Jedoch hat jede Medaille auch eine Kehrseite. Es bestehen Interessenkonflikte zwischen Handelsunternehmen, Verbrauchern und Landwirten in Europa und in den USA. Diese TTIP-Kritiker fürchten, dass das Abkommen eher negative wirtschaftlichen Effekte für die EU haben könnte. Laut Institut für Makroökonomie und Konjunkturforschung (IMK) sind gesamtwirtschaftliche Wachstumsimpulse kurzfristig nicht zu erwarten. Die Intensivierung der Handelsbeziehungen wird erst auf lange Sicht nennenswerte positive Wohlstandseffekte mit sich bringen. Gegner regen sich darüber auf, dass der Wegfall der Zölle den Marktzugang für ausländische Händler erleichtere, was zu Preisverfall führen und somit die Gewinnspanne hiesiger Erzeuger senken würde.

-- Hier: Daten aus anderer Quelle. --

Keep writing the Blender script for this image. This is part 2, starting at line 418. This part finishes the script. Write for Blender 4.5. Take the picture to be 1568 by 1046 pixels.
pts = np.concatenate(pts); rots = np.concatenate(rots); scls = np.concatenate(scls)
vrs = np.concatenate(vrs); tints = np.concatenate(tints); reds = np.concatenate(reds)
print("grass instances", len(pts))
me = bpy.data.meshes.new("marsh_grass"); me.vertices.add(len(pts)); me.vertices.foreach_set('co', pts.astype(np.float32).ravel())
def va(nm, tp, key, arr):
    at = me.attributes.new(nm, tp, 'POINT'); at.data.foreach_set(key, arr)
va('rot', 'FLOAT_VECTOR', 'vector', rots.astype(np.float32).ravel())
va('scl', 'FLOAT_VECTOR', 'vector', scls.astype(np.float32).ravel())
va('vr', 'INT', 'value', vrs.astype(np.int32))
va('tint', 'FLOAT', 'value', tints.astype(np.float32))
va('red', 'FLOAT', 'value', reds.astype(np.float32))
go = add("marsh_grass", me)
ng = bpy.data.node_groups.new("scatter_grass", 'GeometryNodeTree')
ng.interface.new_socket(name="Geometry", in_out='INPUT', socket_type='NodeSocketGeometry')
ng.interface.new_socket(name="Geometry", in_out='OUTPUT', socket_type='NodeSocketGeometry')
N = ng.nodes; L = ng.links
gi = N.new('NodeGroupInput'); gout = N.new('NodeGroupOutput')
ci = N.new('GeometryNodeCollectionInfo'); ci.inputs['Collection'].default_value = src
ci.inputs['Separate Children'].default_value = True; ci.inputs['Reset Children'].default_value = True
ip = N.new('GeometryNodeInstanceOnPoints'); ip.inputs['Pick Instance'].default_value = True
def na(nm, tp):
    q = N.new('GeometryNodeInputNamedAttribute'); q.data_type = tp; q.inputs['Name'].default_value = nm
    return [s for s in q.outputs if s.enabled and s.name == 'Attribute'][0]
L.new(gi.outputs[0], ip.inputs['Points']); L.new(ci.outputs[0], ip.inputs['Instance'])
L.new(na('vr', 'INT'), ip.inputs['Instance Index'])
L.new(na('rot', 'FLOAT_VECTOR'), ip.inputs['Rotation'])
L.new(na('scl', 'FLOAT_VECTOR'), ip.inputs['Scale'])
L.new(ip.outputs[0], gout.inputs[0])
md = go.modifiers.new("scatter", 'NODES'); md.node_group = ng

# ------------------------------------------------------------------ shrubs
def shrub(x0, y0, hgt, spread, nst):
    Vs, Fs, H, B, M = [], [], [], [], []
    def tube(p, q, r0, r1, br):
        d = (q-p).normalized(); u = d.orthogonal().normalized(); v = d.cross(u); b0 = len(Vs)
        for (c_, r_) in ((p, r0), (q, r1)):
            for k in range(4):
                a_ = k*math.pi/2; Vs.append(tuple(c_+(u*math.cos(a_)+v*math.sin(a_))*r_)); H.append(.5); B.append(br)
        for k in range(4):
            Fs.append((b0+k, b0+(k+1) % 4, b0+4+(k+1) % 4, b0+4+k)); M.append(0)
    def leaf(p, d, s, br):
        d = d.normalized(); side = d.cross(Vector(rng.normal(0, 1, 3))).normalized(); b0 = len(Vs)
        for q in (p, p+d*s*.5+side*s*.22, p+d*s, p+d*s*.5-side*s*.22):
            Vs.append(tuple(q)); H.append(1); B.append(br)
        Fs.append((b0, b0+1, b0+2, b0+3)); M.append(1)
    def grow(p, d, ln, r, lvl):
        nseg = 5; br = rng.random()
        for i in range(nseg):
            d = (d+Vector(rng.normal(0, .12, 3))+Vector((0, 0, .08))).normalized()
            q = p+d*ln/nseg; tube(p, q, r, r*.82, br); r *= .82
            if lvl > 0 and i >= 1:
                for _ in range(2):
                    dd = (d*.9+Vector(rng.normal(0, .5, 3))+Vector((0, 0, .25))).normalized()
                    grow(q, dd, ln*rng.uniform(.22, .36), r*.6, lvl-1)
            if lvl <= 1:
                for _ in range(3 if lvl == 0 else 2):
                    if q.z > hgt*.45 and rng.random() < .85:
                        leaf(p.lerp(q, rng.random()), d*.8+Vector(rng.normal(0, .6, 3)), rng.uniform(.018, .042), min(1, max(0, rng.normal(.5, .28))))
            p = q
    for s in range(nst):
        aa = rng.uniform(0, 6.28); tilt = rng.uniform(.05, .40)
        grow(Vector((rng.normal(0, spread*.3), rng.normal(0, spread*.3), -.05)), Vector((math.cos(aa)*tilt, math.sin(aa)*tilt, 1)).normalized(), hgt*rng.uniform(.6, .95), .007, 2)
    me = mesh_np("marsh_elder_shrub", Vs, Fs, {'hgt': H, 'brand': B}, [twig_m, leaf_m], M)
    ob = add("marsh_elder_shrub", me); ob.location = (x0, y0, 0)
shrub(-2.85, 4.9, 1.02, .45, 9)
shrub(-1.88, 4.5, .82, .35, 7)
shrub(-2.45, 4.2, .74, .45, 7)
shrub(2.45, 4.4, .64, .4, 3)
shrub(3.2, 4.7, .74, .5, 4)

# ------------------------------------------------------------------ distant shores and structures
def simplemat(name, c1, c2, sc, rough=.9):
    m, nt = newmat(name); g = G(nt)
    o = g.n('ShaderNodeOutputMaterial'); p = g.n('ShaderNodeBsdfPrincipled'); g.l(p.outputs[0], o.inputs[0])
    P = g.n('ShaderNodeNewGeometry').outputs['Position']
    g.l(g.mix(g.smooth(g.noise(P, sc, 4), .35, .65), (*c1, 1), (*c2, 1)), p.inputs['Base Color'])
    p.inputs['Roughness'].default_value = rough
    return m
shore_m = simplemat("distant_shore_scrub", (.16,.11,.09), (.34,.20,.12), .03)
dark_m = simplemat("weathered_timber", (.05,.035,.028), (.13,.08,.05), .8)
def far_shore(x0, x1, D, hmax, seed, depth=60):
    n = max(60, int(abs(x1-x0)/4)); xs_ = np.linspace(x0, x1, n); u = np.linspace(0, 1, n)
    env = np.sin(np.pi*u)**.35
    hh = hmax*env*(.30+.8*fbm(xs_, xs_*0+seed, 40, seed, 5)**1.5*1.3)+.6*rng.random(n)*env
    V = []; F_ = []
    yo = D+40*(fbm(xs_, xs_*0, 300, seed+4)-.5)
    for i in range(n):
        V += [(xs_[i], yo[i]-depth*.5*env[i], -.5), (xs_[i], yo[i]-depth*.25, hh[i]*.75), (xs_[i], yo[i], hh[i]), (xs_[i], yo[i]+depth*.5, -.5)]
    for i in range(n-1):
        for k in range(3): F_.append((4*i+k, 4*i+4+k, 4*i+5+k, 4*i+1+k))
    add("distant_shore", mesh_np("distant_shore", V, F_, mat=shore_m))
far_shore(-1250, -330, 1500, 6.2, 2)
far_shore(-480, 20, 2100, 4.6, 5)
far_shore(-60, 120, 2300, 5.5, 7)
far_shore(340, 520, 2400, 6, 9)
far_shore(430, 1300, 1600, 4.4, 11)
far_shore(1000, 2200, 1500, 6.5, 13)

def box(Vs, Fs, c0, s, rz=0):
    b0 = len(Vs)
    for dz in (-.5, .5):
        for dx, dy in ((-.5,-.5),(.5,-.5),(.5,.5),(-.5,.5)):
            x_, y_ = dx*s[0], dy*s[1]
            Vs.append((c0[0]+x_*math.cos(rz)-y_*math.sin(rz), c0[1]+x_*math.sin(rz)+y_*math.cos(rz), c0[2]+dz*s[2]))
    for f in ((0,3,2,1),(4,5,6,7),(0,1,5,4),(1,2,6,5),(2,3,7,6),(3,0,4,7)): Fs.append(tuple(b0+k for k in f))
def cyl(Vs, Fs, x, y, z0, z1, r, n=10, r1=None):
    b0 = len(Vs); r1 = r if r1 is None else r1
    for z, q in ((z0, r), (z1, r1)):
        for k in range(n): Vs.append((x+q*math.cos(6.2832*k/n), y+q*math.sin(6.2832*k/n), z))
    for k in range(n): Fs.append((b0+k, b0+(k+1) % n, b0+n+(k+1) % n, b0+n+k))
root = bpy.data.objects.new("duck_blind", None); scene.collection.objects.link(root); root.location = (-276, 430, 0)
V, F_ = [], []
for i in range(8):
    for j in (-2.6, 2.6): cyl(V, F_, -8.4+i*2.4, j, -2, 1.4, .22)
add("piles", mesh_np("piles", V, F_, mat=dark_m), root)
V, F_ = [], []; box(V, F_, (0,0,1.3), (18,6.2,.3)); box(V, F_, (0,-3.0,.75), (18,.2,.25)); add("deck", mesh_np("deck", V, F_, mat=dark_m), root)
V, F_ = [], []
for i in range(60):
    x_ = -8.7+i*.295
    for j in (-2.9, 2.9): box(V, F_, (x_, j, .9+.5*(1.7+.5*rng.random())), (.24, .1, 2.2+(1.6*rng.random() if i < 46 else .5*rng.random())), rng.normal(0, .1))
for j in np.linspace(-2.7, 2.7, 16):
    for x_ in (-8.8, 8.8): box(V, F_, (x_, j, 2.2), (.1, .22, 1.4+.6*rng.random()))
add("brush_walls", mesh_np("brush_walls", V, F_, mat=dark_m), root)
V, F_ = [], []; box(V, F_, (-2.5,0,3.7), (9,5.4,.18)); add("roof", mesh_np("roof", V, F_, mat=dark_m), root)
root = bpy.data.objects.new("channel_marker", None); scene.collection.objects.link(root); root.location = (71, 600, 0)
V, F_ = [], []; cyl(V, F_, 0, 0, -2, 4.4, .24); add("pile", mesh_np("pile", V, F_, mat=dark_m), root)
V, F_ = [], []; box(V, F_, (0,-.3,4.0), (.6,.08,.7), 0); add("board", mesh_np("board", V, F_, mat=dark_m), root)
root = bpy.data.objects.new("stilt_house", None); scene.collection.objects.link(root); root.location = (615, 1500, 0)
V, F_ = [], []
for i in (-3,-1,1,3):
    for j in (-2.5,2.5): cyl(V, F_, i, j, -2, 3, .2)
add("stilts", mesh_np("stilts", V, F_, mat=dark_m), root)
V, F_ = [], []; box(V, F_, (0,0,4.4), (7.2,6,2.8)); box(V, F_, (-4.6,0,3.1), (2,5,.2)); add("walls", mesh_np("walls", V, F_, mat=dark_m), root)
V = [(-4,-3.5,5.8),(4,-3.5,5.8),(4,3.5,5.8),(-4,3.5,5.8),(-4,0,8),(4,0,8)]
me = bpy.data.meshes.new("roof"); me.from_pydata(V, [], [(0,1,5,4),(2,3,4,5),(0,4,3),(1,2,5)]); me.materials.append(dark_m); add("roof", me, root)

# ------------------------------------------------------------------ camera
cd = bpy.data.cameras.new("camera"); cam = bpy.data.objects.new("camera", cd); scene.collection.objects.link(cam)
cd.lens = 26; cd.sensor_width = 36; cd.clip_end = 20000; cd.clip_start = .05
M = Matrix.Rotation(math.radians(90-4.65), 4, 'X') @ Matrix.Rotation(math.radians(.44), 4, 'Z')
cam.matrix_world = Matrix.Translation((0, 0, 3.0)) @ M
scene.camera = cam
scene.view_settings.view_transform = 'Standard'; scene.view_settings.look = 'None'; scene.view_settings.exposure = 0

Da in der EU sehr hohe Standards der Lebensmittelsicherheit (zum Beispiel bei Höchstmengen für Rückstände von Pflanzenschutzmitteln) oder auch beim Verbraucherschutz gelten, glauben Anti-TTIP-Demonstranten, dass durch die Aufweichung von Auflagen den EU-Bürgern Nachteile entstehen können. Ein weiterer Hauptkritikpunkt bezieht sich auf die „Investoren-Schutzklausel“, mit der jede (auch gesetzliche) Maßnahme, durch die der Wert einer Investition verringert wird, vor einem internationalen Schiedsgericht einklagbar ist. Ein US-Investor könnte also gegen die Einführung des Mindestlohns klagen, weil er durch höhere Lohnkosten weniger Gewinn verbuchen könnte. In dieser Weise angeklagte Staaten hätten dann nur zwei Möglichkeiten: entweder ihre Maßnahmen abzuschaffen oder aber eine Entschädigung an den Investor zu zahlen. Die Größenordnung dieser Summen beläuft sich nicht selten auf Milliarden von US-Dollar, wie bereits einige spektakuläre Fälle bei anderen Abkommen zeigten.

An den geschützten Ursprungsbezeichnungen hängt sich so manche Diskussion auf, wovon der Gemüsebau zum Beispiel bei den„Spreewälder Gurken“ oder dem „Abensberger Spargel“ tatsächlich betroffen wäre. So sollte nach Meinung der Ablehner die EU auf internationalen Märkten zusätzliche Schutzgarantien für geistiges Eigentum in Verbindung mit den geografischen Herkunftsbezeichnungen fordern. In der Gemüsebranche sind vor allem Spargel, Gurken, Kartoffeln, Meerrettich und Zwiebeln davon betroffen. Die Gewährung von Schutzgarantien könnte das generelle Verbot des Gebrauchs geografischer Bezeichnungen bedeuten, da diese Bezeichnungen in Europa patentiert sind.

Wir stehen an der Schwelle, die größte Freihandelszone der Welt für rund 800 Mio. Menschen einzurichten? Die Liberalisierung des Handels als ein Mittel für die Gestaltung der Globalisierung!? Könnten nicht von dem Freihandelsabkommen europäische Exporteure profitieren, die mit weniger verderblichen Gemüseprodukten wie Trockenzwiebeln, Kartoffeln oder verarbeitetem Gemüse handeln? Um dieses Ziel zu erreichen, sind gegenseitige Zugeständnisse erforderlich. Hier braucht es Fachleute und Versachlichung, weniger ideologisch gefärbte Meinungsmache!